- From: Patrick Garies <pgaries@fastmail.us>
- Date: Mon, 04 Jan 2010 02:33:24 -0600
- To: Chris Double <cdouble@mozilla.com>
- CC: Silvia Pfeiffer <silviapfeiffer1@gmail.com>, robert@ocallahan.org, Maciej Stachowiak <mjs@apple.com>, HTMLwg <public-html@w3.org>
On 2010-01-03 2:31 AM, Chris Double wrote: > The use of 'autobuffer="something"' is a result of generating the > page via an XML template. You don't have boolean attributes in XML - > you must set them to something. I do the same thing on my blogger > based weblog for the same reason. The way you set a boolean attribute to "something" is to set its name such that it matches its value (i.e., |autobuffer="autobuffer"|).
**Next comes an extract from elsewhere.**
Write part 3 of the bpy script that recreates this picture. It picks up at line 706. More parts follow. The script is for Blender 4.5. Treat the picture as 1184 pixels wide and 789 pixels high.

It's been this way since SGML and it's still this way in HTML and XML. You just can't use the minimized form, where you omit the attribute name, in XML. Or rather, omit the attribute value, since HTML5 seems to have reversed the SGML definition by allowing the attribute to take the form |autobuffer=""|. The spec goes so far as to say: "The values 'true' and 'false' are not allowed on boolean attributes. To represent a false value, the attribute has to be omitted altogether."